Outside of the government and official institutions, the most prominent Ikhwani influence is the Association for Culture, Education, and Sport (AKOS), which has links to a Brotherhood organization headquartered in Brussels, the Federation of Islamic Organisations in Europe (FIOE). A relatively small organization with an annual revenue below $50,000 and a website that gets a few thousand “hits” per day, AKOS nonetheless provides a portal for bringing people into the Islamist universe.

Conclusion

In both North Macedonia and Bosnia, foreign sponsorship, from Turkey and inter alia Iran, respectively, has been very important in the spread of Islamism. One of the most notable differences is that the influence of the Muslim Brotherhood is publicly contested in Bosnia in a way it is not in North Macedonia, and the reasons for it are equally noteworthy. The Brotherhood has significant official backing in Bosnia, in a way it does not in North Macedonia, which makes it a political issue and inspires opposition.
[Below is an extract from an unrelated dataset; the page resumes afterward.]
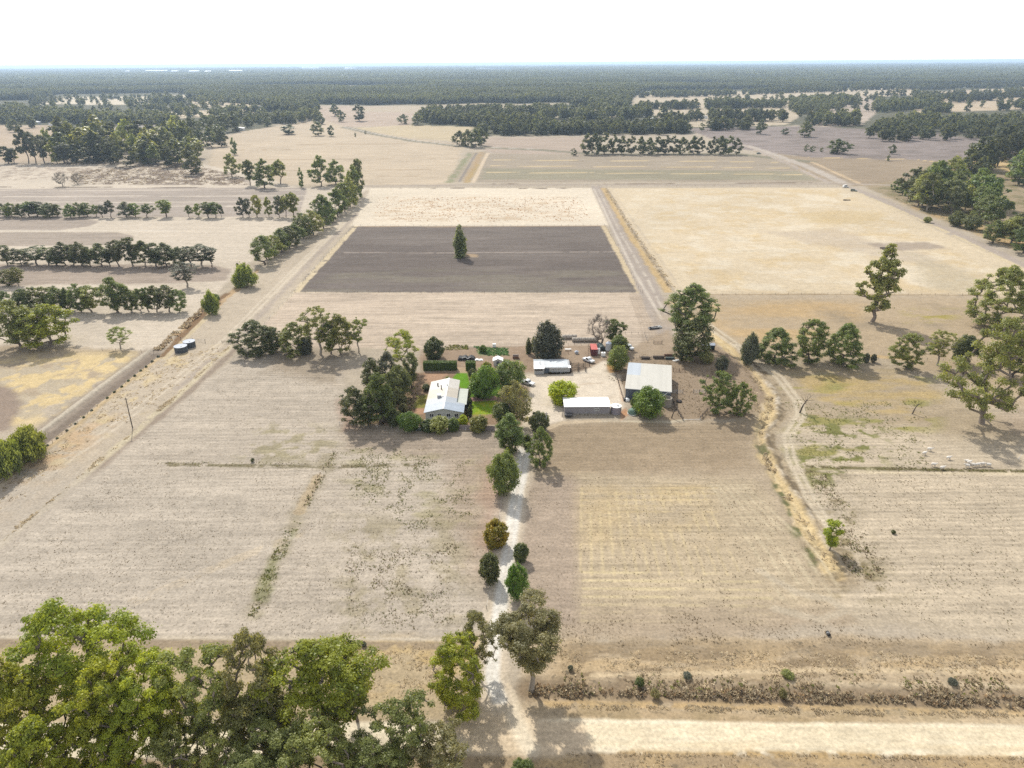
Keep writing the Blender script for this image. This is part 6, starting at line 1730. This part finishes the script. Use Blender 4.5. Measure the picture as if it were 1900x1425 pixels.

The fact that in Bosnia there are simply more Muslims, and thus more opinions about what Islam is, and they have majority status, also dilutes the Brotherhood’s power and gives confidence to those advancing other forms of politics, whereas in North Macedonia a smaller, minority community is under greater pressure to avoid schism—and any dissidents are less able to organize without foreign funding, most of which goes to the Brotherhood and its derivatives.

To combat Islamist extremism, it is vital to map out its infrastructure, local and transnational, and this GLOBSEC-CEP report is an excellent start for the Balkans.